La plateforme Matières Premières, lancée en juin 2022, explore le potentiel transformatif et stratégique des environnements intérieurs face aux enjeux écologiques, sociaux et politiques, présents comme futurs.
Victor Petit, docteur en philosophie et enseignant dont les travaux sont au croisement de la philosophie écologique et de la philosophie des techniques, y publie un article dédié au design, par le prisme des communs.
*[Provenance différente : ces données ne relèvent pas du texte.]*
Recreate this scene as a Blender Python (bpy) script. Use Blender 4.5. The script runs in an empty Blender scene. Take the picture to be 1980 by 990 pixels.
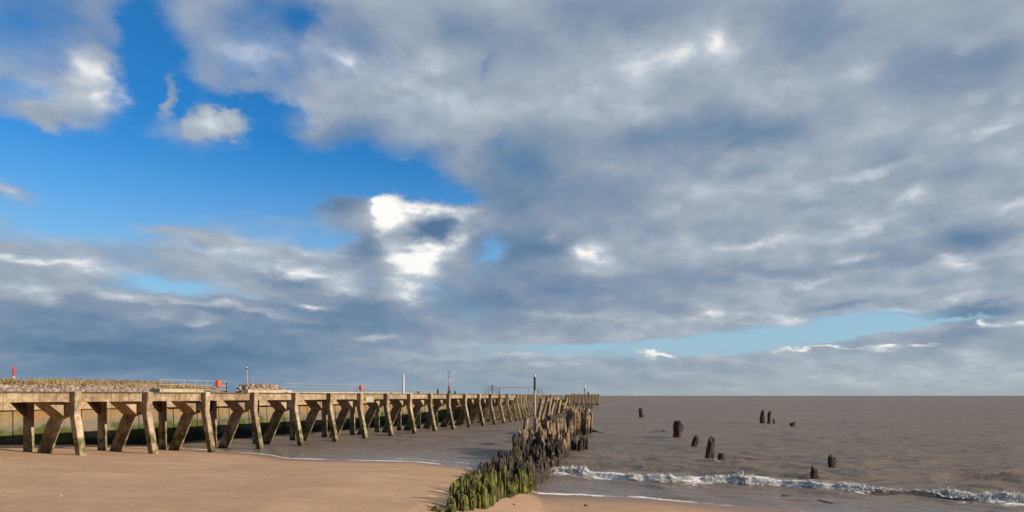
import bpy, bmesh, math, random
import numpy as np
from math import radians, sin, cos, tan, pi, sqrt, atan2
from mathutils import Vector, Matrix

random.seed(7)
rng = np.random.default_rng(7)
SC = bpy.context.scene
COL = SC.collection

# ------------------------------------------------------------------ camera
EYE = 3.6            # metres above the water
FPX = 1250.0         # focal length in pixels of a 1980 px wide frame
HY, CX = 765.0, 990.0
cam_d = bpy.data.cameras.new('camera')
cam = bpy.data.objects.new('camera', cam_d)
COL.objects.link(cam)
cam_d.sensor_width = 36.0
cam_d.lens = 36.0 * FPX / 1980.0
cam.location = (0, 0, EYE)
cam.rotation_euler = (radians(90), 0, 0)
cam_d.shift_y = (HY - 495.0) / 1980.0
cam_d.clip_start = 0.1
cam_d.clip_end = 60000
SC.camera = cam

# ------------------------------------------------------------------ sun
SUN_EL = radians(22.0)
SUN_BEHIND = radians(18.0)                     # how far the sun stands behind the camera's right hand
SUN_DIR = Vector((cos(SUN_BEHIND) * cos(SUN_EL), -sin(SUN_BEHIND) * cos(SUN_EL), sin(SUN_EL)))
sun_d = bpy.data.lights.new('sun', 'SUN')
sun_d.energy = 5.0
sun_d.angle = radians(0.5)
sun_d.color = (1.0, 0.86, 0.68)
sun = bpy.data.objects.new('sun', sun_d)
COL.objects.link(sun)
sun.rotation_euler = SUN_DIR.to_track_quat('Z', 'Y').to_euler()
sun.location = (60, -40, 60)

SC.view_settings.view_transform = 'Standard'
SC.view_settings.look = 'None'
SC.view_settings.exposure = 0.4
SC.view_settings.gamma = 1.0
SC.view_settings.use_curve_mapping = False
SC.cycles.use_adaptive_sampling = True
SC.cycles.adaptive_threshold = 0.015
SC.cycles.adaptive_min_samples = 8
SC.cycles.max_bounces = 6
SC.cycles.diffuse_bounces = 2
SC.cycles.glossy_bounces = 3
SC.cycles.caustics_reflective = False
SC.cycles.caustics_refractive = False


# ------------------------------------------------------------------ node helpers
class NT:
    def __init__(s, tree):
        s.t = tree
        s.t.nodes.clear()

    def node(s, typ, ins=None, **props):
        n = s.t.nodes.new(typ)
        for k, v in props.items():
            setattr(n, k, v)
        for k, v in (ins or {}).items():
            s.put(n.inputs[k], v)
        return n

    def put(s, sock, v):
        if isinstance(v, bpy.types.NodeSocket):
            s.t.links.new(v, sock)
        else:
            sock.default_value = v

    def m(s, op, a, b=0.0, c=0.0, clamp=False):
        n = s.t.nodes.new('ShaderNodeMath')
        n.operation = op
        n.use_clamp = clamp
        for i, v in enumerate((a, b, c)):
            s.put(n.inputs[i], v)
        return n.outputs[0]

    def vm(s, op, a, b=(0, 0, 0), c=(0, 0, 0)):
        n = s.t.nodes.new('ShaderNodeVectorMath')
        n.operation = op
        s.put(n.inputs[0], a)
        s.put(n.inputs[1], b)
        if op == 'MULTIPLY_ADD':
            s.put(n.inputs[2], c)
        if op == 'SCALE':
            s.put(n.inputs['Scale'], c)
        return n.outputs['Value'] if op in ('DOT_PRODUCT', 'LENGTH') else n.outputs['Vector']

    def noise(s, vec, scale, detail=4, rough=0.55, lac=2.0, dist=0.0, col=False):
        n = s.node('ShaderNodeTexNoise', {'Scale': scale, 'Detail': detail, 'Roughness': rough,
                                          'Lacunarity': lac, 'Distortion': dist})
        if vec is not None:
            s.put(n.inputs['Vector'], vec)
        return n.outputs['Color'] if col else n.outputs['Fac']

    def smooth(s, v, lo, hi, a=0.0, b=1.0):
        n = s.node('ShaderNodeMapRange', {'Value': v, 'From Min': lo, 'From Max': hi, 'To Min': a, 'To Max': b},
                   interpolation_type='SMOOTHSTEP')
        return n.outputs[0]

    def mix(s, f, a, b, blend='MIX'):
        n = s.node('ShaderNodeMix', data_type='RGBA', blend_type=blend)
        s.put(n.inputs[0], f)
        s.put(n.inputs[6], a if isinstance(a, bpy.types.NodeSocket) else (*a, 1)[:4])
        s.put(n.inputs[7], b if isinstance(b, bpy.types.NodeSocket) else (*b, 1)[:4])
        return n.outputs[2]

    def ramp(s, f, stops, interp='LINEAR'):
        n = s.t.nodes.new('ShaderNodeValToRGB')
        n.color_ramp.interpolation = interp
        e = n.color_ramp.elements
        while len(e) > 1:
            e.remove(e[-1])
        e[0].position, e[0].color = stops[0][0], (*stops[0][1], 1)
        for p, c in stops[1:]:
            x = e.new(p)
            x.color = (*c, 1)
        s.put(n.inputs[0], f)
        return n.outputs[0]

    def xyz(s, v):
        n = s.node('ShaderNodeSeparateXYZ', {0: v})
        return n.outputs[0], n.outputs[1], n.outputs[2]

    def comb(s, x, y, z):
        return s.node('ShaderNodeCombineXYZ', {0: x, 1: y, 2: z}).outputs[0]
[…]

À lire dans son intégralité sur le site Matières Premières.
Extrait :
Au regard de la crise écologique, l’enjeu principal du design contemporain semble avoir été formulé Gaëlle Gabillet et Stéphane Villard, à propos de leur projet Trou noir : « il nous faudrait alors créer des objets en plus qui auraient pour vocation à générer des objets en moins ». Une telle citation n’a de sens que si on comprend que dans l’« éco-design » ce qui est « éco » ce n’est ni un matériau, ni un produit, mais un processus, un cycle, un système.L’idée n’est pas tant de créer des objets, que de créer des procédés de fabrication et des méthodes de conception. Le designer ne propose plus un objet donné à construire à la manière d’Ikea, mais un objet à se donner et à poursuivre. On parle aujourd’hui de metadesign. L’idée étant de mettre les outils du design plutôt que les objets, le contexte plutôt que le contenu, dans les mains de l’usager (Giaccardi, 2005). Le mouvement de l’open design de Ronen Kadushin ou celui d’Open structures réinvente aussi à sa manière non seulement le produit, mais la production industrielle, plus modulable, moins obsolescente. Pour économiser de la matière et de l’énergie, il faut passer du tout jetable au tout réparable, et fondamentalement, il faut systématiquement remplacer des biens par des services ; cela suppose une toute autre conception des produits industriels qui deviennent modulaires au lieu d’être intégrés. Tout le courant du design libre, porté par exemple par l’association grenobloise Entropie, tente ainsi de mêler autonomie du sujet et durabilité des objets en exprimant la nécessité de dévoiler ce qu’on pourrait appeler le code-source de l’objet.
Si le design travaille bien « Speculative Futures and Alternative Presents », alors, dans le contexte qui est le nôtre, à savoir celui de la révolution numérique d’une part et de la crise écologique mondiale d’autre part, ces alternatives peuvent se résumer par l’idéal de creative commons. La transition écologique et la culture numérique se rencontrent en effet aujourd’hui autour de la défense des « commons ». Ce mot fédère des luttes différentes, à l’image de Philippe Aigrain, sur son blog, qui en appelle à une coalition des communs réunissant les écologistes et les informaticiens. Michel Bauwens, dont nous avons déjà parlé, illustre assez bien cette rencontre entre transition œcologique (à la fois écologique et économique) et transition numérique. En France, le philosophe André Gorz, fut un des premiers à théoriser ce qui est commun à la transition écologique et à la transition numérique, comme le résume la citation suivante :
« La lutte engagée entre les ‘logiciels propriétaires’ et les ‘logiciels libres’… a été le coup d’envoi du conflit central de l’époque. Il s’étend et se prolonge dans la lutte contre la marchandisation des richesses premières – la terre, les semences, le génome, les biens culturels, les savoirs et compétences communs, constitutifs de la culture du quotidien et qui sont les préalables de l’existence d’une société. De la tournure que prendra cette lutte dépend la forme civilisée ou barbare que prendra le capitalisme. Cette sortie implique nécessairement que nous nous émancipions de l’emprise qu’exerce le capital sur la consommation et de son monopole des moyens de production. Elle signifie l’unité rétablie du sujet de la production et du sujet de la consommation et donc l’autonomie retrouvée dans la définition de nos besoins et de leur mode de satisfaction »
André Gorz, Ecologica, p. 39
Cette lutte pour l’autonomie est l’enjeu fondamental du design des commons.